While Collins might refer self-deprecatingly to his craft of poetry as merely “making lines, / making comparisons,” clearly he has found a readership: the enthusiastic reception—both critical and popular—of his Sailing Alone Around the Room: New and Selected Poems (2001) attests to that. Nine Horses should only add to his rightful acclaim.
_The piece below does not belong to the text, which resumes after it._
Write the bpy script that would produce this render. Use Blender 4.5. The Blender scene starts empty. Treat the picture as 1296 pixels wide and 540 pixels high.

One of the truly indelible images in the book is of a roadkill groundhog remembered as “a small Roman citizen, / with his prosperous belly, / his faint smile, / and his stiff forearm raised / as if he were still alive, still hailing Caesar.” But in poem after poem, Collins achieves a comparable effect—the effect he both describes and achieves at the end of “Night Letter to the Reader,” the book’s prefatory piece, in which “the moon, / looking like the top of Shakespeare’s / famous forehead, / appeared, quite unexpectedly, / illuminating a band of moving clouds.”